Realtime Estimation of the Parameters and Fluxes of Induction Motors

The paper presents a new method for the realtime estimation of the parameters and fluxes of induction motors. The procedure is potentially useful for the design of self-commissioning drives, i.e., drives that can adjust controller parameters automatically for a wide range of motors and loads. Another possible application is for the detection of failures. In their recursive form, the algorithms can be used for adaptation to parameters that vary with time, and for estimation of the rotor fluxes in a field-oriented controlled drive. The estimation method is based on a standard model of the induction motor, expressed in rotor coordinates. It is assumed that current and position (or velocity) measurements are available. The rotor fluxes are not assumed to be measured.
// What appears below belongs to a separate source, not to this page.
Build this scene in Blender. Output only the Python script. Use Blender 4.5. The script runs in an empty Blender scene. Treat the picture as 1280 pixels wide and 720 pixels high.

The interesting features of the method are that: (1) it does not rely on special tests such as the locked rotor test or the no-load test (instead, a broad range of motor responses can be used), (2) the method provides estimates of the rotor fluxes together with the estimates of the parameters, (3) measures of the uncertainties in the estimation procedure are given (this provides feedback as to the precision of the parameter estimates, as well as some guidance to choose excitation and to optimize the quality of the parameter estimation). Results for both simulated and experimental data are reported, and the ability of the algorithm to rapidly estimate the motor parameters is demonstrated. The experimental results are validated using different experiments and compared with those obtained using a standard frequency response test at standstill.